- [WORK INSTRUCTIONS]: Extract each line of the data and write it out again exactly.
────────────────────
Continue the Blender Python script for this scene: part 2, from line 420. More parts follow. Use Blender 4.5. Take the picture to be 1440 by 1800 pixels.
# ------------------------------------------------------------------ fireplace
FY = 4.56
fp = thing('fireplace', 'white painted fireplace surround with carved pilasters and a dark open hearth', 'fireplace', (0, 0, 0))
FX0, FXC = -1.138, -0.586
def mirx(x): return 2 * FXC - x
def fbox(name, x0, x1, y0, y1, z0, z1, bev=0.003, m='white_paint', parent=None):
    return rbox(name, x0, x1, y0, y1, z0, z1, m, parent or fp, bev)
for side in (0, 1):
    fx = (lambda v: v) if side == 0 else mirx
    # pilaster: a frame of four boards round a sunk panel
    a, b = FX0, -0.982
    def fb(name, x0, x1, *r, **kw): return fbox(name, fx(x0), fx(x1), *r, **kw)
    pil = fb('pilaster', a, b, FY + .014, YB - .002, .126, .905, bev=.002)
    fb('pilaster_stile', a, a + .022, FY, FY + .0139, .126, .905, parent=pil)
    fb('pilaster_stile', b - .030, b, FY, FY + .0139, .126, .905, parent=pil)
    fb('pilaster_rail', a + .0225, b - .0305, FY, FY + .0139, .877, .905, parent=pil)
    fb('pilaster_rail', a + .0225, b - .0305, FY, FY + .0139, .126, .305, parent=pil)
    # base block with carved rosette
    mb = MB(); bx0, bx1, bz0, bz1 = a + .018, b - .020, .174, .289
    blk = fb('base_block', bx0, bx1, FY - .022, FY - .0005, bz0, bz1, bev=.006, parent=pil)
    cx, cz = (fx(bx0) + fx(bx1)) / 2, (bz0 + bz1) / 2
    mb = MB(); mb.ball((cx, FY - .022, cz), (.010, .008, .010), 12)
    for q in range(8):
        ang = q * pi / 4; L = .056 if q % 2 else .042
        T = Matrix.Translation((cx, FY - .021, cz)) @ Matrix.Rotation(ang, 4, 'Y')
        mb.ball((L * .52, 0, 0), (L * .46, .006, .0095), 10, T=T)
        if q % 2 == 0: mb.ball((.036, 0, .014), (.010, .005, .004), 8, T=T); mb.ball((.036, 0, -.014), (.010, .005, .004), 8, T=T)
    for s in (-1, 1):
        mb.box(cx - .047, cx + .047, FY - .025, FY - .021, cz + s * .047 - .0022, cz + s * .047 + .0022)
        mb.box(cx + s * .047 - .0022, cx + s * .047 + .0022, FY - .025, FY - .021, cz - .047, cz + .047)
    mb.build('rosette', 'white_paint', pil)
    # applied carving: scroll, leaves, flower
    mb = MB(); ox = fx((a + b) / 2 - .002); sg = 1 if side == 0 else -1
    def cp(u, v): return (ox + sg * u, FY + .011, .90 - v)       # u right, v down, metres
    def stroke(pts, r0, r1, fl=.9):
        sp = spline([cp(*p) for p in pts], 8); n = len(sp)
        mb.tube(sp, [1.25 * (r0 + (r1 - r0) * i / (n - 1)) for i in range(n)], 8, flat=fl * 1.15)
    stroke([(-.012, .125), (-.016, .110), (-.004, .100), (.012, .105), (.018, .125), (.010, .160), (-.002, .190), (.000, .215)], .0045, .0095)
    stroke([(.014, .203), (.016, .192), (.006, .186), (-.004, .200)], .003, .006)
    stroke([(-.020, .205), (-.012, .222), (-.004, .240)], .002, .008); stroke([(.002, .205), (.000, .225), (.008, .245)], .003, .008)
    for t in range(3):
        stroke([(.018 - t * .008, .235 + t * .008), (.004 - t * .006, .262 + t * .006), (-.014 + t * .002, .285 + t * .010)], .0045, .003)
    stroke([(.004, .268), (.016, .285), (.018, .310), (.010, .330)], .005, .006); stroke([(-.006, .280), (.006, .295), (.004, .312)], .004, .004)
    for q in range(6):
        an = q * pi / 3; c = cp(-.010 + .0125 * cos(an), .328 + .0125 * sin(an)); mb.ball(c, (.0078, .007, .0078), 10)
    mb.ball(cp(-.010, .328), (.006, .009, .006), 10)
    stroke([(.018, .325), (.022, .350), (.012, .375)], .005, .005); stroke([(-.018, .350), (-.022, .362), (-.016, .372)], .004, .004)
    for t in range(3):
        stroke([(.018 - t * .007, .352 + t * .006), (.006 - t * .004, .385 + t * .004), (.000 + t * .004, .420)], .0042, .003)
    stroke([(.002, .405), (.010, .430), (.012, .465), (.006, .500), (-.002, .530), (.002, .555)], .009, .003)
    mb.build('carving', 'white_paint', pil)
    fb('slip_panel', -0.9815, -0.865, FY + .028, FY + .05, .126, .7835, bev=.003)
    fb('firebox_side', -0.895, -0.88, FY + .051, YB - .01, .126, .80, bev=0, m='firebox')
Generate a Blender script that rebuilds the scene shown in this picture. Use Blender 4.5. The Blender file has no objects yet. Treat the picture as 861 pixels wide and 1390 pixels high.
────────────────────
- [FINAL RESULT]:
Continue the Blender Python script for this scene: part 2, from line 420. More parts follow. Use Blender 4.5. Take the picture to be 1440 by 1800 pixels.
# ------------------------------------------------------------------ fireplace
FY = 4.56
fp = thing('fireplace', 'white painted fireplace surround with carved pilasters and a dark open hearth', 'fireplace', (0, 0, 0))
FX0, FXC = -1.138, -0.586
def mirx(x): return 2 * FXC - x
def fbox(name, x0, x1, y0, y1, z0, z1, bev=0.003, m='white_paint', parent=None):
    return rbox(name, x0, x1, y0, y1, z0, z1, m, parent or fp, bev)
for side in (0, 1):
    fx = (lambda v: v) if side == 0 else mirx
    # pilaster: a frame of four boards round a sunk panel
    a, b = FX0, -0.982
    def fb(name, x0, x1, *r, **kw): return fbox(name, fx(x0), fx(x1), *r, **kw)
    pil = fb('pilaster', a, b, FY + .014, YB - .002, .126, .905, bev=.002)
    fb('pilaster_stile', a, a + .022, FY, FY + .0139, .126, .905, parent=pil)
    fb('pilaster_stile', b - .030, b, FY, FY + .0139, .126, .905, parent=pil)
    fb('pilaster_rail', a + .0225, b - .0305, FY, FY + .0139, .877, .905, parent=pil)
    fb('pilaster_rail', a + .0225, b - .0305, FY, FY + .0139, .126, .305, parent=pil)
    # base block with carved rosette
    mb = MB(); bx0, bx1, bz0, bz1 = a + .018, b - .020, .174, .289
    blk = fb('base_block', bx0, bx1, FY - .022, FY - .0005, bz0, bz1, bev=.006, parent=pil)
    cx, cz = (fx(bx0) + fx(bx1)) / 2, (bz0 + bz1) / 2
    mb = MB(); mb.ball((cx, FY - .022, cz), (.010, .008, .010), 12)
    for q in range(8):
        ang = q * pi / 4; L = .056 if q % 2 else .042
        T = Matrix.Translation((cx, FY - .021, cz)) @ Matrix.Rotation(ang, 4, 'Y')
        mb.ball((L * .52, 0, 0), (L * .46, .006, .0095), 10, T=T)
        if q % 2 == 0: mb.ball((.036, 0, .014), (.010, .005, .004), 8, T=T); mb.ball((.036, 0, -.014), (.010, .005, .004), 8, T=T)
    for s in (-1, 1):
        mb.box(cx - .047, cx + .047, FY - .025, FY - .021, cz + s * .047 - .0022, cz + s * .047 + .0022)
        mb.box(cx + s * .047 - .0022, cx + s * .047 + .0022, FY - .025, FY - .021, cz - .047, cz + .047)
    mb.build('rosette', 'white_paint', pil)
    # applied carving: scroll, leaves, flower
    mb = MB(); ox = fx((a + b) / 2 - .002); sg = 1 if side == 0 else -1
    def cp(u, v): return (ox + sg * u, FY + .011, .90 - v)       # u right, v down, metres
    def stroke(pts, r0, r1, fl=.9):
        sp = spline([cp(*p) for p in pts], 8); n = len(sp)
        mb.tube(sp, [1.25 * (r0 + (r1 - r0) * i / (n - 1)) for i in range(n)], 8, flat=fl * 1.15)
    stroke([(-.012, .125), (-.016, .110), (-.004, .100), (.012, .105), (.018, .125), (.010, .160), (-.002, .190), (.000, .215)], .0045, .0095)
    stroke([(.014, .203), (.016, .192), (.006, .186), (-.004, .200)], .003, .006)
    stroke([(-.020, .205), (-.012, .222), (-.004, .240)], .002, .008); stroke([(.002, .205), (.000, .225), (.008, .245)], .003, .008)
    for t in range(3):
        stroke([(.018 - t * .008, .235 + t * .008), (.004 - t * .006, .262 + t * .006), (-.014 + t * .002, .285 + t * .010)], .0045, .003)
    stroke([(.004, .268), (.016, .285), (.018, .310), (.010, .330)], .005, .006); stroke([(-.006, .280), (.006, .295), (.004, .312)], .004, .004)
    for q in range(6):
        an = q * pi / 3; c = cp(-.010 + .0125 * cos(an), .328 + .0125 * sin(an)); mb.ball(c, (.0078, .007, .0078), 10)
    mb.ball(cp(-.010, .328), (.006, .009, .006), 10)
    stroke([(.018, .325), (.022, .350), (.012, .375)], .005, .005); stroke([(-.018, .350), (-.022, .362), (-.016, .372)], .004, .004)
    for t in range(3):
        stroke([(.018 - t * .007, .352 + t * .006), (.006 - t * .004, .385 + t * .004), (.000 + t * .004, .420)], .0042, .003)
    stroke([(.002, .405), (.010, .430), (.012, .465), (.006, .500), (-.002, .530), (.002, .555)], .009, .003)
    mb.build('carving', 'white_paint', pil)
    fb('slip_panel', -0.9815, -0.865, FY + .028, FY + .05, .126, .7835, bev=.003)
    fb('firebox_side', -0.895, -0.88, FY + .051, YB - .01, .126, .80, bev=0, m='firebox')
Generate a Blender script that rebuilds the scene shown in this picture. Use Blender 4.5. The Blender file has no objects yet. Treat the picture as 861 pixels wide and 1390 pixels high.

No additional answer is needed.